Au centre de la salle, un piano avec les partitions des titres de l'album est mis à disposition. Le visiteur peut librement interpréter la fin du monde. Pendant la durée de l'exposition,d'autres musiciens ont été invités à investir cet espace pour réinterpréter l'album. Simples performances lives ou véritable moyen d'appuyer la démarche de l'artiste pour qu'après sa fin du monde l’œuvre subsiste, tout est cohérent. L'exposition est une space libre d'interprétation, elle transmet un passé fictif et s'ouvre à un avenir réel.

Espace Danysz Galerie, partition de « On The Moutain Top » ©C.D.

 

Un livret a également été conçu par Superpoze. Avec l'apparence d'un catalogue d'exposition, ce livre est plutôt un outil qui permet de comprendre plus précisément tout le travail mené pour cet album. C'est l'archivage de la collection de la fin du monde. On retrouve dans ce livret les objets récoltés et exposés dans la galerie et aussi d'autres éléments.

Tout a véritablement été répertorié : coordonnées GPS des lieux de tournage des vidéos, tests visuels, liste de numéros d'inventaire, photographies, scans, zooms sur des objets, collages. Tout est extrêmement précis et nommé. Superpoze présente son travail d'archéologie musicale. L'imaginaire de l'artiste est une expériences sonore, visuelle et intellectuelle.

Cette thématique de la fin du monde a souvent été traitée dans le cinéma ou encore la littérature. L'humain a cette tendance à être fasciné par ce qui sera sa fin. L’œuvre que propose Superpoze est très actuelle, il s'interroge sur nos problématiques contemporaines. Vers quoi allons-nous ? Que restera t-il de notre existence ? Superpoze réussit à sublimer la fin, ce n'est pas négatif mais au contraire c'est l'occasion de bâtir un nouveau monde.

 

Extraits du livret « For We The Living » de Superpoze.
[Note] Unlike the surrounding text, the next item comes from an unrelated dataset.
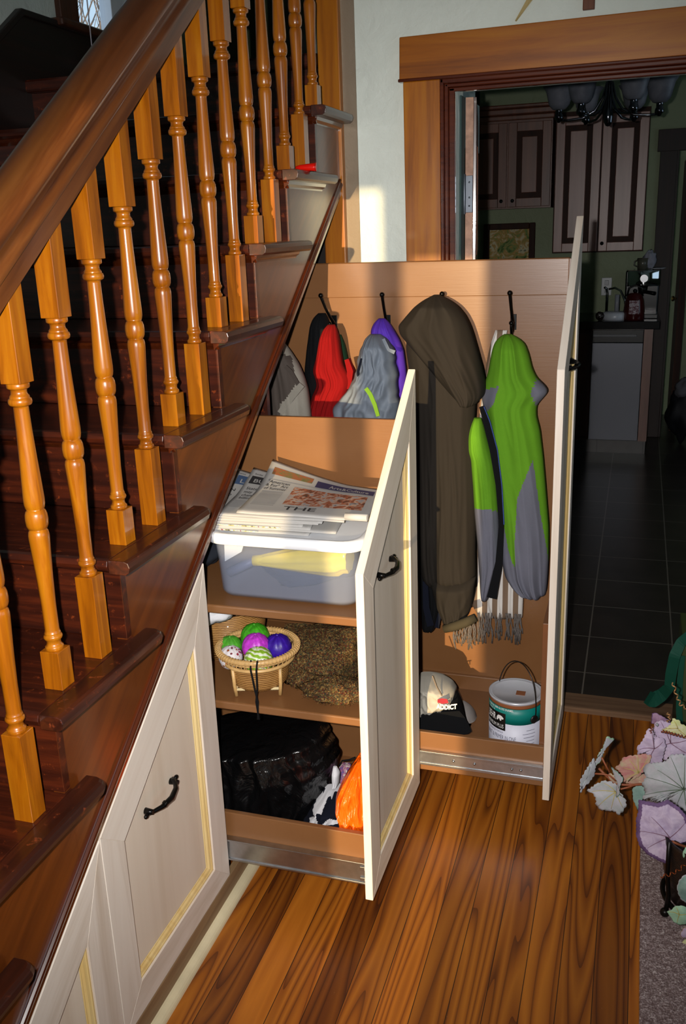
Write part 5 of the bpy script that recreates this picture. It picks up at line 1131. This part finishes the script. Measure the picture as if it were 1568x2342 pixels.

Pages 51 et54 « Compositing », page 7 « Locations »,page 29 « Scan tests » © C.D.
« Whenall is falling down allis falling down allis falling down... »
©« APhotograph » Superpoze

 

L'album :

1 Signal

2 For We The Living

3 Azur

4 Thousand Exploding Suns

5 On The Mountain Top

6 Hidden

7 A Photograph

8 The Importance Of Natural Disasters

 

L'exposition : du 14/10 au 28/11 2017 à la Galerie Magda Danysz, 78 rue Amelot, 75011 Paris.

En 2018 : vous pourrez entendre Superpoze au théâtre, il a composé la musique du nouveau spectacle « Hunter » de Marc Lainé.